Wednesday, April 03, 2013

The Farmer's Wife (1928)

Beefing on Hitchcock
The Farmer's Wife

Samuel Sweetland's wife dies, and soon after, his daughter gets married, prompting him to make good on a promise to his departed wife that he would re-marry. Sweetland enlists the help of his housekeeper, Minta, to compile a list of eligible women in the area. With a list comprised of four possible brides, he sets out to ask each to marry him. One by one, they turn him down for various reasons, causing him to become more irate and downtrodden with each rejection. Eventually, he comes to realize that the perfect wife was right in front of him the whole time, and he humbly asks Minta to be his bride.

The Farmer's Wife is an oddity in Hitchcock's catalogue, as far as I can tell. Not his first film to lack a mystery, and while a romance is typical of his work, he normally didn't make such bold comedies. Sure, humour is always present in his films, but so far, the only Hitchcock movie I have laughed this hard at yet was 1955's The Trouble With Harry, which was more a "black comedy" than a "romantic comedy" as The Farmer's Wife is. Filled with some great character growth and sweet sentimentality, there was an almost constant quirky lack of seriousness throughout the film in plot, dialogue and direction.

Where the story focused on a man's nearly futile search for a spouse, the center-piece of the film is a dinner party thrown by one of the candidates. Many of the most comedic scenes occur before and during the party, and there is a short reprieve from the story, as the movie seems to take a little break and follow the farmer's bumbling servant Ash for a couple minutes before returning to the wife hunt.
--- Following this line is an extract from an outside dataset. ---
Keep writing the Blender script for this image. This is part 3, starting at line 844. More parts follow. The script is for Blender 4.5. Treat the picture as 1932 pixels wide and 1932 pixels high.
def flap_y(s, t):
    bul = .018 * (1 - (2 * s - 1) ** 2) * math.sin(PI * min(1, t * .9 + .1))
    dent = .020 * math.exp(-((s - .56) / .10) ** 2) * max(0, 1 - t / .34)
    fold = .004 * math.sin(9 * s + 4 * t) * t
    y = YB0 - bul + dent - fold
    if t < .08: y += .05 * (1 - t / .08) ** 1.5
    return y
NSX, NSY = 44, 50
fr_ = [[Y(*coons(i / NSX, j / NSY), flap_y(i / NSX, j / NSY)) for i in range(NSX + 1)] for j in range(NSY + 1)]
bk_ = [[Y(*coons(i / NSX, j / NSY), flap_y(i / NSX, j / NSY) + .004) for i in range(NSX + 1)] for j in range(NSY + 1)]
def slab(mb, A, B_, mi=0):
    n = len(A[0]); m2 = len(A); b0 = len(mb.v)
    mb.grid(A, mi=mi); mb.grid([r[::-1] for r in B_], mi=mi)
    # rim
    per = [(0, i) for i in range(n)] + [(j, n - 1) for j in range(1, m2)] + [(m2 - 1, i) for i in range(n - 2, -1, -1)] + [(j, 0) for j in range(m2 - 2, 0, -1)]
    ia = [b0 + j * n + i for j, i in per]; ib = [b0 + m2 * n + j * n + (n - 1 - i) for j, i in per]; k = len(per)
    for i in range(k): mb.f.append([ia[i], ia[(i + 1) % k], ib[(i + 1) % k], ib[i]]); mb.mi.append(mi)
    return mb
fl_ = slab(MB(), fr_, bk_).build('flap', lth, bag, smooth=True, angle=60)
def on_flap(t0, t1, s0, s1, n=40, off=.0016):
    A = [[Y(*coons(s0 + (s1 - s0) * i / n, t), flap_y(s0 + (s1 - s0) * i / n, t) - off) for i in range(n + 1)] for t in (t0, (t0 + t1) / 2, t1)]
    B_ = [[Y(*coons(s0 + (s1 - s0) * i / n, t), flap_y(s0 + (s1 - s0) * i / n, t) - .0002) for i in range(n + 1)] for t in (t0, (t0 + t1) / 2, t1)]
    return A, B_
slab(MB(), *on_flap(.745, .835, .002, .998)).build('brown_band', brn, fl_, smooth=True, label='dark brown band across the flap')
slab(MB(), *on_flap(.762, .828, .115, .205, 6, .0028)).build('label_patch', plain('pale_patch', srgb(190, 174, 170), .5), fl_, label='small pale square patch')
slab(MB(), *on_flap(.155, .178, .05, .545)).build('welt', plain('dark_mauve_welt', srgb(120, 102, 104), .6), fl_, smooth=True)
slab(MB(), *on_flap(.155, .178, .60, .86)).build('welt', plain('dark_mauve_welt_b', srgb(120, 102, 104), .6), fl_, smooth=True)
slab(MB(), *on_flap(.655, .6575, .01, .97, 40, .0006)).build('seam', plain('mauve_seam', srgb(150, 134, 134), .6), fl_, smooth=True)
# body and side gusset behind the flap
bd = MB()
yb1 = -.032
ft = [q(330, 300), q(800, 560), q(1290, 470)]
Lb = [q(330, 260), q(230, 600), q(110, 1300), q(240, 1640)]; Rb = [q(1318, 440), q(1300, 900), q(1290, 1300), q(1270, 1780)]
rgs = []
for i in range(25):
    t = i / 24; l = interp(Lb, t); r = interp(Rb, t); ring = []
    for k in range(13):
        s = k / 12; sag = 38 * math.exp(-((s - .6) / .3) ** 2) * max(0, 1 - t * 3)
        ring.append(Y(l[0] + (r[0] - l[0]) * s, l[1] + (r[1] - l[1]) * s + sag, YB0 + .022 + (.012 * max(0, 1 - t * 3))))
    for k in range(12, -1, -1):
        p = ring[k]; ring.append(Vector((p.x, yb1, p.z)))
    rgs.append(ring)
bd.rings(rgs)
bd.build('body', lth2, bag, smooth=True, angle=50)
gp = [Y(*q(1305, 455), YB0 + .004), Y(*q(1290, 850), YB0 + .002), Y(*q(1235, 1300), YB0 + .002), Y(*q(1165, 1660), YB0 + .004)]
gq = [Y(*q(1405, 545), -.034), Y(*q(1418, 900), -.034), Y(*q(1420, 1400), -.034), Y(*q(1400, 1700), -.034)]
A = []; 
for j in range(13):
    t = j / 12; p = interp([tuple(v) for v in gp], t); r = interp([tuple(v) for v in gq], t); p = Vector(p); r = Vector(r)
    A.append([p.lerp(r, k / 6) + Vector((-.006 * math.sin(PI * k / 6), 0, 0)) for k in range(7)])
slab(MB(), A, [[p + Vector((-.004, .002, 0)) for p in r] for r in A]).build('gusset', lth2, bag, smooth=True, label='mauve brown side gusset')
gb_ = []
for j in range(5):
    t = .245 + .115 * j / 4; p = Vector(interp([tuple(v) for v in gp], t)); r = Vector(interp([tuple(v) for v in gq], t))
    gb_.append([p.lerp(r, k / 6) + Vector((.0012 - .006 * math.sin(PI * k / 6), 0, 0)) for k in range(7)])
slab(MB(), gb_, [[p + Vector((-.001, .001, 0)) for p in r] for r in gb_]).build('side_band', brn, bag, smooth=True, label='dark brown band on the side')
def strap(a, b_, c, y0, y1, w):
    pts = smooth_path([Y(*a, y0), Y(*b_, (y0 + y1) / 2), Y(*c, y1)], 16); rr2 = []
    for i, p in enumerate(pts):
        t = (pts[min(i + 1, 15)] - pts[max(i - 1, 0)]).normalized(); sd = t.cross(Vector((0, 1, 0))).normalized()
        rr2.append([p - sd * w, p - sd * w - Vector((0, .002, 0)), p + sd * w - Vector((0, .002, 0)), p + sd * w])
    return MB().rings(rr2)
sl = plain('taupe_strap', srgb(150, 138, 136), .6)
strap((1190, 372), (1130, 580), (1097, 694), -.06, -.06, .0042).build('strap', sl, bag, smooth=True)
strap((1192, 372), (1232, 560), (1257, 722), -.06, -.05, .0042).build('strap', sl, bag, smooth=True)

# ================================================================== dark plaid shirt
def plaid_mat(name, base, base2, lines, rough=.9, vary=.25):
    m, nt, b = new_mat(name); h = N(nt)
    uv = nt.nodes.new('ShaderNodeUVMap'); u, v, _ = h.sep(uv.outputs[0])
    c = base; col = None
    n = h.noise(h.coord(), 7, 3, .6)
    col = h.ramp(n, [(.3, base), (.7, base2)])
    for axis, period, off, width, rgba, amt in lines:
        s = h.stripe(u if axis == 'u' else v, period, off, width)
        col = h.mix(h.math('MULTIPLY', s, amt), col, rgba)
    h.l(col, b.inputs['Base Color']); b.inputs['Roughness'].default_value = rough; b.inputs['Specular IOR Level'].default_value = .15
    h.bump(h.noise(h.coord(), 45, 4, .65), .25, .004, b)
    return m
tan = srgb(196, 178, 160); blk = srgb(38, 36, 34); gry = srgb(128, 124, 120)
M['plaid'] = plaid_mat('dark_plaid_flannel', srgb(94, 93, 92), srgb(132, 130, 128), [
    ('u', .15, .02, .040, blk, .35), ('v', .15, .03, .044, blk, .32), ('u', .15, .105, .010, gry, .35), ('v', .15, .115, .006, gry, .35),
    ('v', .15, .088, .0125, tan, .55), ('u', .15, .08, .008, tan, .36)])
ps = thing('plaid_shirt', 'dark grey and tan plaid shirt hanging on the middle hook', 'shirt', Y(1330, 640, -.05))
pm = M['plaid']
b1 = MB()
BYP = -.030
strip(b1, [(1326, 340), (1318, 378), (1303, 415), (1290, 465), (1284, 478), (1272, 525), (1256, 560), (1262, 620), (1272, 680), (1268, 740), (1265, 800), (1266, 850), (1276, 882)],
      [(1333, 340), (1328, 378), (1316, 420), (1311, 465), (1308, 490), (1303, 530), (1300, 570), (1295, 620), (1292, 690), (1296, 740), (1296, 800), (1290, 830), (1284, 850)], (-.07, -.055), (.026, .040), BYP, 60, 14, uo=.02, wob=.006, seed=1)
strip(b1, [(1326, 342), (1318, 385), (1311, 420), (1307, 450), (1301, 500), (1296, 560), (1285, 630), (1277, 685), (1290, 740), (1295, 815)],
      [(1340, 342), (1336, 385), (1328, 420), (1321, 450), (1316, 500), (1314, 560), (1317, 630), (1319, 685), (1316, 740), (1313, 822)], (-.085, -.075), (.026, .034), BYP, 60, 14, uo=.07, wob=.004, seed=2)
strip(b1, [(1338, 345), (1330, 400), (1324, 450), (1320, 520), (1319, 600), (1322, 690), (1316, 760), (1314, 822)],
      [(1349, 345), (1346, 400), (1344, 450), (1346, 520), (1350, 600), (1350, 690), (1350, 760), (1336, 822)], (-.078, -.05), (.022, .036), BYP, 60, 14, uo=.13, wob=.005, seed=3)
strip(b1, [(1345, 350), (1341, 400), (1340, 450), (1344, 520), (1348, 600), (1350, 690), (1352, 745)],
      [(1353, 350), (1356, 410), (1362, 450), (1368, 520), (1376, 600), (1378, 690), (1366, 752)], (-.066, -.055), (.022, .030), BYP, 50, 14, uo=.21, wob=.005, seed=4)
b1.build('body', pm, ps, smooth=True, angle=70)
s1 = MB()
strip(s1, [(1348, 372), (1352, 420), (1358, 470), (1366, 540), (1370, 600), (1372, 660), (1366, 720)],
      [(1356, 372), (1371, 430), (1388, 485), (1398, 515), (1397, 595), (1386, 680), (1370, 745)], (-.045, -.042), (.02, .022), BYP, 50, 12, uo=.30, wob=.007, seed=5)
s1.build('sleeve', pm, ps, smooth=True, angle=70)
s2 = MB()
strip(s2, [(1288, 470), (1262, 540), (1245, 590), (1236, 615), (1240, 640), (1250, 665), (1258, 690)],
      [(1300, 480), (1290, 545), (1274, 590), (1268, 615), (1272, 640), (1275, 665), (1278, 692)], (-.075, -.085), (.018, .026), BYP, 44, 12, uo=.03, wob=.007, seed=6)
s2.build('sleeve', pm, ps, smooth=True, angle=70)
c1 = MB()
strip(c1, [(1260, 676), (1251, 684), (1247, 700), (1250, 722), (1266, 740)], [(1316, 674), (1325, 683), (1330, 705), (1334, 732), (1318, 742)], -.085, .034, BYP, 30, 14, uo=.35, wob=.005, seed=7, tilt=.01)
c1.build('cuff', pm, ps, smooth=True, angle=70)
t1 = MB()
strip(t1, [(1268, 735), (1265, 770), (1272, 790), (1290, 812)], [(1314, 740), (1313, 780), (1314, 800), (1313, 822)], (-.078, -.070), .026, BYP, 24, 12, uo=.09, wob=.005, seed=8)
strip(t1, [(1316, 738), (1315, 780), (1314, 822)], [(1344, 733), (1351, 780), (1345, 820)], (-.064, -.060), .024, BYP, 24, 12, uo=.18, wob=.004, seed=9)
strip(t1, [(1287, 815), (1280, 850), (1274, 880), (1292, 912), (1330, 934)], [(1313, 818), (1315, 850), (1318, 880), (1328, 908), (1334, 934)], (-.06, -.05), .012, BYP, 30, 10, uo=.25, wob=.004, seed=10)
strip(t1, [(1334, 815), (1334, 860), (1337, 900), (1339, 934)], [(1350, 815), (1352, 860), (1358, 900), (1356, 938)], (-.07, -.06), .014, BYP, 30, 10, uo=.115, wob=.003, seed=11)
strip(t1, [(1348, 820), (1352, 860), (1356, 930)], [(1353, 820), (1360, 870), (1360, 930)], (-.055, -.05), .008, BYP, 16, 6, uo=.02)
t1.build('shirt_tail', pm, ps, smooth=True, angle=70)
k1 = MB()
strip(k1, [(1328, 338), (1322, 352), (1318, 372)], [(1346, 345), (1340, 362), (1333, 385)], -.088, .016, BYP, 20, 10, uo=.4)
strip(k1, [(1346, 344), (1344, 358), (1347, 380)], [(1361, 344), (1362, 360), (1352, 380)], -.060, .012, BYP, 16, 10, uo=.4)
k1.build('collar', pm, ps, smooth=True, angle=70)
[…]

One scene in particular jumped out at me as "classic Hitchcock" and found me uttering the word "perfect" as it came to a close. As the farmer dictates names to Minta, he mentally pictures each candidate seated across from him in his late wife's chair by the fire. After Minta hands him the list, we see a wide shot of the pair. As he turns to ponder the list, Minta sits down unnoticed in the wife's chair and the screen fades to black. I will go far enough to state this as one of my top 5 all-time favourite shots in a Hitchcock film. It perfectly expressed a sense of completion to the audience, passing on knowledge of what's to come while keeping both on-screen characters ignorant.

The copy I have of this movie has no score whatsoever, so of course, I listened to some classical music while watching. I know some DVD releases have music, and I think I enjoy this one enough that I might just buy myself a copy when I get some spare change.